The next stage of the build was to knock a wall down between the kitchen and the dining room to make a large L shaped room. A concrete girder had to be installed above this opening for strength.
In the kitchen we will have to brick up two old doorways and open up one of the old windows to make a door.
The kitchen as it was.
The old kitchen.
Do you recognise this man? Answers on a postcard please!
This window was made into a door in the kitchen.
This was the back door of the kitchen and will be bricked up.
This was the kitchen door, no more!
In the dining room one of the windows has been made into a door that leads out onto the main portico.
The dining room as it was.
The old dining room.
This window was made into a door in the dining room, this leads out onto the main portico.
Like all building projects problems will pop up along the way, that will need to be solved.
Sometimes these problems can be thought about before the project starts but it’s often easier when you are actually standing inside the building to work things out.
Last week we had one such incidence I named it ‘windowgate’!
Heres why! Because we are having metal shutters on the outside of all the windows (as is the norm out here), a couple of the downstairs windows (one in the dining room and one in the boys room) are too close together to allow them both to have shutters. As there would be no room to open the shutters on both windows.
Everyone wanted to close the window in the dining room. What I mean by everyone was my husband, the builders, the arcitect, the man who’s making the windows, almost the whole town! Talk about ganged up on, but no, I stuck my ground and said ‘No way’.
Close a window, absolutely not! Lose light and a beautiful view! Nooo way, with a sofa to be positioned near the window I said (in a sarcastic tone) ‘oh how pleasant, lets sit and look at the beautiful view of the brick wall not the mountains!
Crazy springs to mind!
I mocked up blocking up the window (sometimes you actually need to see things in the flesh) and as you will see from the photos below how dark and prison like the room becomes with no window.
‘Windowgate’
Blocking the window. Prison cell!
How no window would look on a really dark day, shocking!
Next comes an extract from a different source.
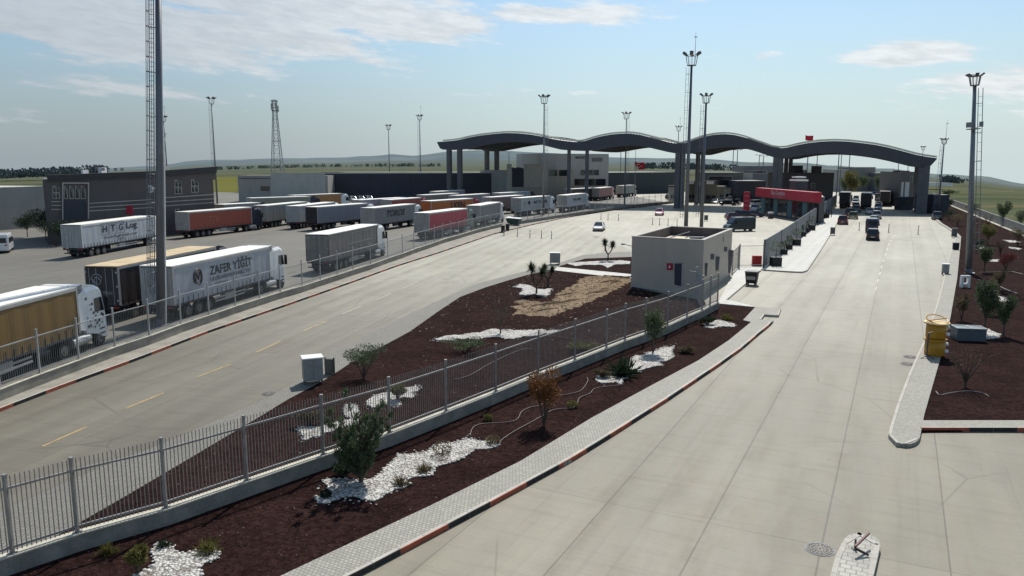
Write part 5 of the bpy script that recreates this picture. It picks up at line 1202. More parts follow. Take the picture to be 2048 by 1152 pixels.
for i, (x, yb, yt) in enumerate([(1463, 392, 262), (1471, 398, 272), (1515, 392, 282), (1523, 398, 284), (1611, 388, 285), (1630, 394, 272), (1672, 404, 268), (1678, 392, 276), (1694, 398, 272), (1793, 384, 292), (1812, 386, 300), (1018, 384, 276), (1240, 386, 262)]):
    a = P(x, yb); f_ = plane(a, P(x + 10, yb)); zt = f_(x, yt + 28).z
    r = empty('lamp_post', a, 0, 'slim lamp post seen through the canopy, ' + ['left of the tall terminal hall', 'before the olive grey hall', 'over the tall terminal hall', 'second over the terminal hall', 'left above the dark house', 'over the dark house roof units', 'right edge of the dark house', 'just behind the louvred fence end', 'left of the tall pale middle hall', 'before the low grey far hall', 'over the control building', 'under the first arch by the office', 'right of the upper grey block'][i], 'lamp post', 'lamp posts beyond the canopy')
    mb = MB(); mb.tube([(0, 0, 0), (0, 0, zt)], [.22, .12], 8); mb.build('pole', M_mast, r)
    mb = MB(); mb.beam((-1.2, 0, zt), (1.2, 0, zt), .12, .1); mb.box(-1.5, -.8, -.2, .2, zt, zt + .15); mb.box(.8, 1.5, -.2, .2, zt, zt + .15); mb.build('lamp_head', M_mast, r)
# lattice tower
a = P(557, 381); f_ = plane(a, P(567, 381)); zt = f_(557, 200).z
r = empty('lattice_tower', a, 0, 'steel lattice telecom tower behind the pale grey hall', 'tower')
mb = MB(); legs = []
def lw_(z): return 2.6 - 1.75 * min(1, z / (zt * .82))
for sx, sy in ((-1, -1), (1, -1), (1, 1), (-1, 1)):
    prev = None
    for i in range(13):
        z = zt * i / 12; h = lw_(z); p = (sx * h, sy * h, z)
        if prev: mb.beam(prev, p, .2, .2)
        prev = p
mb.build('legs', M_galv, r)
mb = MB()
for i in range(12):
    z0, z1 = zt * i / 12, zt * (i + 1) / 12; h0, h1 = lw_(z0), lw_(z1)
    c0 = [(-h0, -h0, z0), (h0, -h0, z0), (h0, h0, z0), (-h0, h0, z0)]; c1 = [(-h1, -h1, z1), (h1, -h1, z1), (h1, h1, z1), (-h1, h1, z1)]
    for k in range(4): mb.beam(c1[k], c1[(k + 1) % 4], .1, .12); mb.beam(c0[k], c1[(k + 1) % 4], .09, .09); mb.beam(c0[(k + 1) % 4], c1[k], .09, .09)
mb.build('bracing', M_galv, r)
for z, s_ in ((zt - .5, 1.6), (zt - 4.5, 1.5), (zt * .55, 2.0)):
    mb = MB(); mb.lathe([(.8, 0), (s_, 0), (s_, .15), (.8, .15)], 10, (0, 0, z)); mb.build('platform', M_steel, r)
for i in range(5):
    u = i * 1.3; mb = MB(); mb.tube([(1.5 * math.cos(u), 1.5 * math.sin(u), zt - 5 + i * .3), (1.5 * math.cos(u), 1.5 * math.sin(u), zt - 2.4 + i * .3)], .25, 6); mb.build('antenna', M_bpale, r)

# ------------------------------------------------------------------ small flat technical building
g0, g1, g2 = P(1264, 577), P(1408, 601), P(1461, 557)
ZT = 4.75
t0, t1, t2, t3 = P(1264, 472, ZT), P(1408, 479.5, ZT), P(1465, 457, ZT), P(1349, 450, ZT)
c = [Vector((p.x, p.y, 0)) for p in (t0, t1, t2)]; c.append(c[0] + (c[2] - c[1]))
tb = empty('technical_building', c[0], 0, 'small flat roofed grey building between the two lanes with an open parapet roof', 'building'); og = c[0].copy()
rel = [p - og for p in c]; cen = sum(rel, Vector()) / 4
def inset(t): 
    out = []
    for i in range(4):
        p = rel[i]; u = (rel[(i + 1) % 4] - p).normalized(); v = (rel[i - 1] - p).normalized(); out.append(p + (u + v) * t)
    return out
M_tb = wallmat('technical_render', (.47, .405, .335)); M_tb2 = mat('parapet_inner', (.10, .085, .085), .9, .2, .8, obj=False)
mb = MB(); mb.prism([(p.x, p.y) for p in rel], 0, ZT - 1.0); mb.build('wall', M_tb, tb)
ins = inset(.24); mb = MB()
for i in range(4):
    j = (i + 1) % 4; a_, b_, c_, d_ = rel[i], rel[j], ins[j], ins[i]
    mb.add([(p.x, p.y, z) for z in (ZT - 1.0, ZT - .06) for p in (a_, b_, c_, d_)], [(0, 1, 5, 4), (1, 2, 6, 5), (2, 3, 7, 6), (3, 0, 4, 7), (4, 5, 6, 7)])
mb.build('parapet', M_tb, tb)
out = inset(-.05); ins2 = inset(.30); mb = MB()
for i in range(4):
    j = (i + 1) % 4; a_, b_, c_, d_ = out[i], out[j], ins2[j], ins2[i]
    mb.add([(p.x, p.y, z) for z in (ZT - .06, ZT) for p in (a_, b_, c_, d_)], [(0, 3, 2, 1), (0, 1, 5, 4), (1, 2, 6, 5), (2, 3, 7, 6), (3, 0, 4, 7), (4, 5, 6, 7)])
mb.build('parapet_cap', M_trim, tb)
mb = MB(); mb.add([(p.x, p.y, ZT - .94) for p in inset(.25)], [(0, 1, 2, 3)]); mb.build('roof', mat('roof_membrane', (.62, .55, .40), .8, .12, .7, obj=False), tb)
for i in range(4):
    j = (i + 1) % 4; A_, B_2 = inset(.255)[i], inset(.255)[j]; mb = MB(); mb.quad((A_.x, A_.y, ZT - .93), (B_2.x, B_2.y, ZT - .93), (B_2.x, B_2.y, ZT - .08), (A_.x, A_.y, ZT - .08)); mb.build('parapet_lining', M_tb2, tb)
mid = lambda u, v: rel[0] + (rel[1] - rel[0]) * u + (rel[3] - rel[0]) * v
for (u0, v0, u1, v1) in ((.22, .25, .45, .75), (.45, .75, .62, .28)):
    mb = MB(); A_, B_2 = mid(u0, v0), mid(u1, v1); mb.tube([(A_.x, A_.y, ZT - .7), (B_2.x, B_2.y, ZT - .25)], .05, 6); mb.build('roof_pipe', M_steel, tb)
mb = MB(); A_ = mid(.6, .62); mb.box(A_.x - .5, A_.x + .9, A_.y - .3, A_.y + .3, ZT - .94, ZT - .55); mb.build('roof_vent', M_steel, tb, bevel=.03)
q, win, ff = facade(tb, c[0], c[1], og)
dr = q('door', 1349.5, 526.5, 1365.5, 569, M_bdark2, .05, y1b=573); 
q('door_frame', 1348.3, 525.2, 1366.8, 526.5, M_trim, .06, y1b=526.7, y0b=525.4)
sg = q('safety_sign', 1334, 526, 1346, 540, M_red, .05)
mb = MB(); pp = ff(1340, 533, .07) - og; mb.add([(pp.x - .12, pp.y, pp.z - .12), (pp.x + .12, pp.y, pp.z - .12), (pp.x, pp.y, pp.z + .14)], [(0, 1, 2)]); mb.build('symbol', M_white, sg)
q('plinth', 1264, 573, 1408, 577, M_bdark2, .06, y0b=597, y1b=601.5)
q2, win2, f2 = facade(tb, c[1], c[2], og)
def sidebox(nm, x0, y0, x1, y1, m): q2(nm, x0, y0, x1, y1, m, .05)
sidebox('window', 1408 + 1.5, 526, 1412.5, 552, M_bdark2); sidebox('window', 1421, 508, 1427, 519, M_bdark2); sidebox('window', 1448, 494, 1453, 503, M_bdark2); sidebox('door', 1431, 513, 1436, 541, M_bdark2); sidebox('door', 1456.5, 500, 1460.5, 546, M_bdark2)
sidebox('cable_box', 1446, 472, 1448.5, 485, M_trim)
mb = MB(); pp = ff(1264, 492, .1) - og; mb.beam(pp, pp + Vector((-.75, -.15, .2)), .06, .06); mb.box(pp.x - .95, pp.x - .65, pp.y - .25, pp.y - .05, pp.z + .12, pp.z + .26); mb.build('security_camera', M_bpale, tb)
# ------------------------------------------------------------------ planting
M_lf1 = leaf('pine_needles', (.085, .12, .06)); M_lf2 = leaf('olive_leaves', (.10, .13, .065)); M_lf3 = leaf('autumn_leaves', (.20, .085, .025)); M_lf4 = leaf('yellow_green_leaves', (.16, .15, .045))
M_lf5 = leaf('dark_leaves', (.03, .05, .025)); M_lf6 = leaf('dry_leaves', (.14, .11, .06)); M_lf7 = leaf('red_leaves', (.13, .02, .02)); M_bark = mat('bark', (.085, .065, .05), .9, .3, 6); M_twig = mat('dry_twigs', (.16, .12, .09), .9, .25, 5)
def leaves(mb, cen, rad, n, size, rs, long_=1.0, up=.0, hollow=.35):
    cx, cy, cz = cen; rx, ry, rz = rad
    for _ in range(n):
        while True:
            x, y, z = rs.uniform(-1, 1), rs.uniform(-1, 1), rs.uniform(-1, 1); q = x * x + y * y + z * z
            if hollow * hollow < q < 1: break
        p = Vector((cx + x * rx, cy + y * ry, cz + z * rz))
        d = Vector((x + rs.gauss(0, .5), y + rs.gauss(0, .5), z + up + rs.gauss(0, .5))).normalized()
        s_ = d.cross(Vector((rs.gauss(0, 1), rs.gauss(0, 1), rs.gauss(0, 1)))).normalized(); L = size * long_ * rs.uniform(.6, 1.4); w_ = size * rs.uniform(.25, .5)
        mb.add([p - d * L * .5, p + s_ * w_ * .5, p + d * L * .5, p - s_ * w_ * .5], [(0, 1, 2, 3)])
def plant(name, px, py, h, wd, kind, label, cat, seed, m=None, group=None, tm=None):
    rs = random.Random(seed); a = P(px, py, .05); r = empty(name, a, 0, label, cat, group); tm = tm or M_bark
    if kind == 'pine':                # several upright leaders with needle tufts
        tr = MB(); lf = MB()
        tr.tube([(0, 0, 0), (.02, 0, h * .3), (0, .03, h * .7)], [.09, .07, .02], 7)
        nb = 74
        for i in range(nb):
            t = rs.uniform(.10, 1) ; u = rs.uniform(0, 6.283); lean = wd * .5 * (.35 + .65 * t ** .7) * rs.uniform(.45, 1.1) + .03
            z0 = h * t * .6 * rs.uniform(.5, 1); tip = (lean * math.cos(u) + .12 * (rs.random() - .5), lean * math.sin(u), min(h * 1.02, z0 + h * rs.uniform(.16, .36)))
            tr.tube([(0, 0, z0 * .8), (tip[0] * .6, tip[1] * .6, (z0 + tip[2]) / 2), tip], [.03, .02, .008], 4)
            for k in range(3): f = .35 + .3 * k; leaves(lf, (tip[0] * f, tip[1] * f, z0 * .8 + (tip[2] - z0 * .8) * f + .03), (.12, .12, .17), 24, .10, rs, 1.7, .6, 0)
            leaves(lf, tip, (.10, .10, .16), 34, .10, rs, 1.8, 1.0, 0)
        tr.build('trunk', tm, r); lf.build('crown', m or M_lf1, r)
    elif kind in ('olive', 'autumn', 'bush'):
        tr = MB(); lf = MB(); st = 1 if kind == 'olive' else 4
        zc = h * (.5 if kind != 'bush' else .3)
        for k in range(7 if kind != 'bush' else 6):
            u = k * 2.4 + rs.random(); rr = wd * .38 * rs.uniform(.3, 1); tip = (rr * math.cos(u), rr * math.sin(u), h * rs.uniform(.55, .95))
            b0 = (0, 0, h * .25 if kind == 'olive' else 0)
            tr.tube([b0, (tip[0] * .5, tip[1] * .5, (b0[2] + tip[2]) * .5), tip], [.035, .022, .008], 4)
            dens = {'olive': 260, 'autumn': 190, 'bush': 200}[kind]; fs_ = max(1.0, h / 2.2)
            leaves(lf, (tip[0], tip[1], tip[2] - h * .05), (wd * .24, wd * .24, h * .17), dens, .11 * fs_, rs, 1.2, .3, .1)
            leaves(lf, (tip[0] * .6, tip[1] * .6, tip[2] * .72), (wd * .2, wd * .2, h * .16), dens // 2, .10 * fs_, rs, 1.2, .3, .1)
        if kind == 'olive': tr.tube([(0, 0, 0), (.02, .02, h * .28)], [.07, .05], 6)
        tr.build('trunk' if kind != 'bush' else 'stems', tm, r); lf.build('crown', m or M_lf2, r)
    elif kind == 'bare':
        tr = MB(); tr.tube([(0, 0, 0), (.03, 0, h * .3)], [.06, .045], 6)
        for k in range(16):
            u = k * 2.4; rr = wd * .5 * rs.uniform(.4, 1); tip = Vector((rr * math.cos(u), rr * math.sin(u), h * rs.uniform(.6, 1)))
            midp = Vector((tip.x * .45, tip.y * .45, h * .5)); tr.tube([(0, 0, h * rs.uniform(.1, .3)), midp, tip], [.03, .018, .007], 4)
            for q_ in range(3): tr.tube([midp.lerp(tip, .3 * q_ + .1), midp.lerp(tip, .3 * q_ + .1) + Vector((rs.gauss(0, .2), rs.gauss(0, .2), rs.uniform(.1, .4)))], [.012, .005], 3)
        tr.build('branches', tm, r)
        lf = MB(); leaves(lf, (0, 0, h * .68), (wd * .45, wd * .45, h * .3), 120, .07, rs); lf.build('leaves', m or M_lf6, r)
    elif kind == 'yucca':             # branching stem with spiky heads
        tr = MB(); lf = MB(); nb = 4; tr.tube([(0, 0, 0), (0, 0, h * .35)], [.09, .07], 7)
        for k in range(nb):
            u = k * 1.7 + .4; rr = wd * .32; tip = Vector((rr * math.cos(u), rr * math.sin(u) * .6, h * (.72 + .07 * (k % 3)))); tr.tube([(0, 0, h * .3), (tip.x * .8, tip.y * .8, h * .5), tip], [.06, .05, .04], 6)
            for i in range(150):
                a1, e1 = rs.uniform(0, 6.283), rs.uniform(-.7, 1.5); L = wd * .36 * rs.uniform(.6, 1.1); d = Vector((math.cos(a1) * math.cos(e1), math.sin(a1) * math.cos(e1), math.sin(e1))); s_ = d.cross(Vector((0, 0, 1))).normalized() * .045
                lf.add([tip - s_, tip + s_, tip + d * L], [(0, 1, 2)])
        tr.build('trunk', tm, r); lf.build('leaf_head', m or M_lf5, r)
    elif kind in ('grass', 'palm'):
        lf = MB()
        for i in range(110 if kind == 'grass' else 130):
            a1, e1 = rs.uniform(0, 6.283), rs.uniform(.25, 1.45); L = h * rs.uniform(.6, 1.15); d = Vector((math.cos(a1) * math.cos(e1), math.sin(a1) * math.cos(e1), math.sin(e1))); s_ = d.cross(Vector((0, 0, 1))).normalized() * (.012 if kind == 'grass' else .035)
            b0 = Vector((rs.gauss(0, wd * .12), rs.gauss(0, wd * .12), 0)); m1 = b0 + d * L * .6; tp_ = b0 + d * L + Vector((0, 0, -.15 * L * math.cos(e1)))
            lf.add([b0 - s_, b0 + s_, m1 + s_, tp_, m1 - s_], [(0, 1, 2, 3, 4)])
        lf.build('leaf_blades', m or M_lf4, r)
    elif kind == 'ball':
        lf = MB(); leaves(lf, (0, 0, h * .5), (wd * .5, wd * .5, h * .5), 420, .09, rs, 1.0, .2, .7); lf.build('crown', m or M_lf2, r)
        tr = MB(); tr.tube([(0, 0, 0), (0, 0, h * .5)], .03, 5); tr.build('stem', tm, r)
    return r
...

Their argument was that to keep this window made the balence of the windows in the rest of the house wrong! As all the lower windows mirror the upper windows. This little window was the odd one out.
All the upper windows mirror the lower windows. The window with the purple board is the window in question!
The window will be smaller than the original, but it will still be there!
I am usually very fussy and anal about things but I said ‘I don’t care, need to keep the window, make it a bit smaller, put internal shutters on the inside’.
Anyway you can hardly see this little ‘odd’ window from the outside of the house as the portico shields it!
Of course we are keeping it, you know us women we always get our way!
Knocking down the wall between the kitchen and the dining room.
Opening up the wall between the kitchen and the dining room. ‘It wasn’t me’ says Massimo!
The new view looking through from the dining room into the kitchen.
The new view from the kitchen into the dining room.
So after ‘windowgate’ and then making Rick brick back up a part of the wall between the dining room and the kitchen that he had already knocked down (to give me a bit more privacy at one end of the kitchen, it’s a girl thing)! I am probably know as ‘the pain in the arse’, but who cares I know what I want and having pondered and designed this house for the last three years I want it to be right, for me, for us, and most certainly not for a symmetrical view as you drive past the house!
Do you agree, keep the light, keep the window?